Ce témoignage est inscrit dans un contexte (années Soixante) où les récits factuels de pilotes sont finalement assez rares, et où la vision des aviateurs est dominée par des clichés glorieux que l’auteur veut remettre en perspective. Il est aussi possible que l’auteur aborde longuement ces thèmes (femmes, beuveries) parce ce que c’est ce qu’on attend de ce type de récit à l’époque ; pour un précurseur qui vole en missions de guerre dès 1914, il n’y a finalement dans le livre qu’assez peu de descriptions de missions et de réglages, de rencontres ou d’évitements de l’ennemi. Insistant beaucoup sur sa modestie, son inexpérience mais dans le même temps sur ses réussites et ses succès, son propos n’est pas exempt d’une certaine suffisance (c’est tout le contraire de G. Villa, par exemple), mais il est aussi certain qu’il a fait « une belle guerre », pour employer une expression des années Trente.
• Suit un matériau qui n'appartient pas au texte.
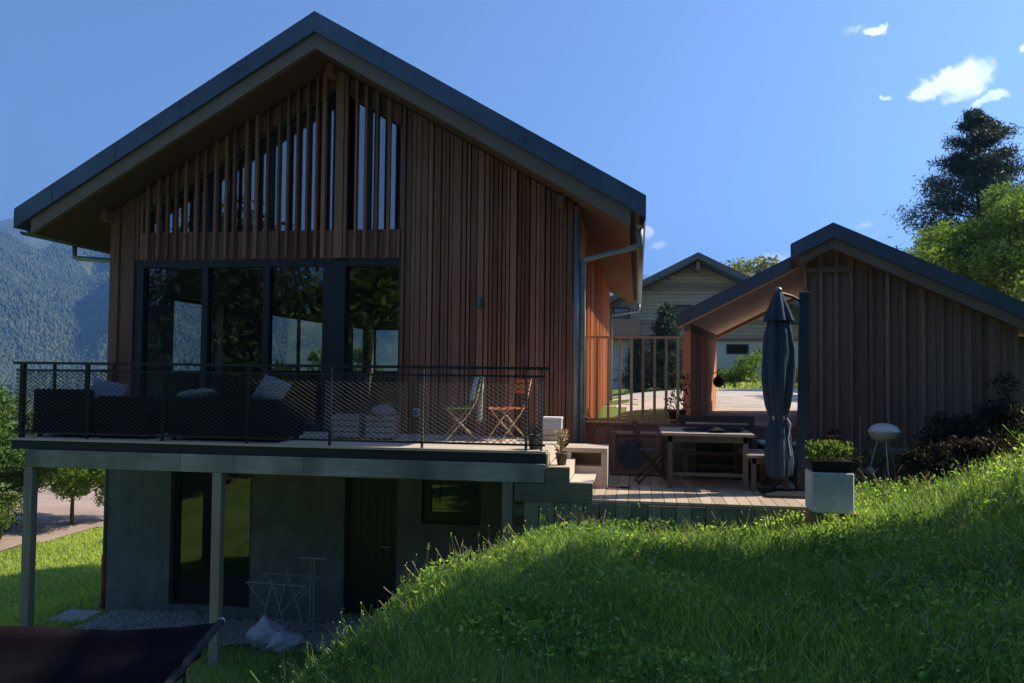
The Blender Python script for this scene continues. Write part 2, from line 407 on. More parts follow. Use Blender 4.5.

Cette contradiction entre une ambiance potache, avec de très jeunes gens à peine sortis des Ecoles, et les dures responsabilités de la guerre confiées à ces  aviateurs, n’est pas en soi originale dans le petit monde des escadrilles ; ce qui l’est plus, c’est d’évoquer ces frasques de jeunesse avec l’expérience de la vie, d’une autre guerre, des engagements politiques et intellectuels, d’une existence austère… son frère l’écrivain communiste Jean-Richard Bloch est mort en 1947, miné par la disparition de sa fille résistante, exécutée par les Allemands en 1943 ; leur mère a été assassinée à Auschwitz en 1944… En fait, loin de le desservir, c’est aussi ce caractère composite de l’ensemble, avec ce ton marqué par les expériences ultérieures de la vie et par le regard des camarades, qui fait l’intérêt historique de ce témoignage.